Maurice Ravel, “Le Tombeau de Couperin,” arr. Hans Abrahamsen for Wind Quintet (flute, oboe, clarinet, bassoon and horn): Maurice Ravel was a French Romantic composer who lived from 1875 to 1937. In addition to chamber music, he composed orchestral music (“Bolero” was instantly famous, well before Bo Derek seduced Dudley Moore to that work in the movie “10”). Ravel also composed ballets, operas and vocal works, as well as a large number of virtuosic pieces for piano. Ravel was not physically fit for military service in World War I because of his slight height and weight. Nonetheless, he volunteered as a transport driver at the front, where he experienced the horrors of war first-hand. Ravel wrote “Le Tombeau de Couperin” in 1914-17, his last work for solo piano. In 1919, Ravel crafted an orchestral version of four of the six movements of the piano version. It is that brilliant Ravel orchestration that Danish composer Hans Abrahamsen (b. 1952) arranged for wind quintet. At one level, each movement of the work “looks back to the French Baroque, paying homage to the harpsichord suites of Couperin and Rameau” (Alex Ross). But, knowing that the tombeau style commemorates the death of a notable person, and that Ravel dedicated each movement to a friend killed in the war, “the old styles pass by,” as Ross put it, “like a procession of ghosts.”
Ludwig van Beethoven, Wind Octet in E-flat Major, op. 103 (2 oboes, 2 clarinets, 2 bassoons, 2 horns): The etymology of this work is complicated and its opus number – 103 -- is deceptive. The young Beethoven (1770-1827) wrote this wind octet – a very popular format at that time in royal courts – before he left Bonn for Vienna in November 1792, to study with Haydn and pursue his career. A year later, Haydn wrote to the Prince Elector of Vienna seeking financial support for Beethoven, implying that he had written this “eight voice Parthie” after he moved to Vienna. The musically-savvy Elector indignantly replied that he knew better – Beethoven wrote it for the wind ensemble of the Prince Elector of Cologne, who lived in Bonn. (No wonder Beethoven once said, “There have been thousands of princes and will be thousands more, but there is only one Beethoven!") The work was first published in 1795, rewritten by Beethoven as a string quintet (in E-flat Major, op. 4). It wasn’t published in its original version, as a wind octet, until after Beethoven’s death. It’s good that it was. Along with two Mozart wind serenades, one of which Brightmusic will perform on this program, Beethoven’s wind octet is regarded as one of the most important works of the genre.

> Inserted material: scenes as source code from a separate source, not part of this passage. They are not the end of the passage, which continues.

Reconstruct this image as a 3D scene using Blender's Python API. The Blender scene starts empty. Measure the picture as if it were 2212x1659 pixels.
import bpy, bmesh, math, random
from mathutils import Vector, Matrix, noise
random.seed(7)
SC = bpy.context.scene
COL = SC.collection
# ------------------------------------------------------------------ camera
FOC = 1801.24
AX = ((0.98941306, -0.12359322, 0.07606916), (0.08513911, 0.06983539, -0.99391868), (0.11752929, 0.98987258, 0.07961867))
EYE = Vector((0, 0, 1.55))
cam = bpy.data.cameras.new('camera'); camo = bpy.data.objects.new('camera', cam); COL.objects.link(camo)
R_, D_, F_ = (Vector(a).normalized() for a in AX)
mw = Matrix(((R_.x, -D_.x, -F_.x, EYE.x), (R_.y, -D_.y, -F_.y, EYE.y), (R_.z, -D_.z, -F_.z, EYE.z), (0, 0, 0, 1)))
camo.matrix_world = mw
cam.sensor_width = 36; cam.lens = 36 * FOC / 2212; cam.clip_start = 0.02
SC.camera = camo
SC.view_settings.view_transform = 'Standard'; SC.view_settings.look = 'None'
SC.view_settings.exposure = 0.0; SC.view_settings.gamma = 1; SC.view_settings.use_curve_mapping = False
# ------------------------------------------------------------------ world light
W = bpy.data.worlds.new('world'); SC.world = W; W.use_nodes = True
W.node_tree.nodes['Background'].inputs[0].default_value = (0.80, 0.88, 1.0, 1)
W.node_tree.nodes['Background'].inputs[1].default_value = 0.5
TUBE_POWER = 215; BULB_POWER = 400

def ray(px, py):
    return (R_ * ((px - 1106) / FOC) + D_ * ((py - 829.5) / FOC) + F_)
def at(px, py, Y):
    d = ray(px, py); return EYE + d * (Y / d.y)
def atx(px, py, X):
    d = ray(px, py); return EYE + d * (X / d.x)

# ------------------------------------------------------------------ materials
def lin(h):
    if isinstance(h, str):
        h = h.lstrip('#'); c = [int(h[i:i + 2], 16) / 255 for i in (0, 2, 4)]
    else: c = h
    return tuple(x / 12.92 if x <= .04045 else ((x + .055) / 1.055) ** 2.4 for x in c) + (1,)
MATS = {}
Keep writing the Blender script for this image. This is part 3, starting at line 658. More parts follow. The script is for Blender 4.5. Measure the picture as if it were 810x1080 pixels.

Wolfgang Amadeus Mozart, Serenade No. 12 for Winds in C Minor, K.388 (2 oboes, 2 clarinets, 2 bassoons, 2 horns): Mozart (1756-1791) composed this work in 1782 or 1783. At that time, daytime entertainment music was often called a “divertimento,” while nighttime entertainment music bore the label “serenade.” Mozart’s own notes call this work “Nacht Musique,” an unusual mixture of German and French. Regardless of label, this is hardly light entertainment music. In form, it has been characterized as “a symphony for wind octet.” In substance, it has been called “austere,” “puzzling,” “mysterious,” “problematical,” “defiantly dark” in character and “unforgiving in its seriousness.” Mozart obviously regarded this composition highly, for he used it in two later works. He transcribed it for string quintet in K.406, and he borrowed the principal melody of Movement II for his opera Cosi fan tutte. Whatever dark mystery Mozart may have intended this work to explore seems lifted by the Serenade’s triumphant ending in the key of C Major.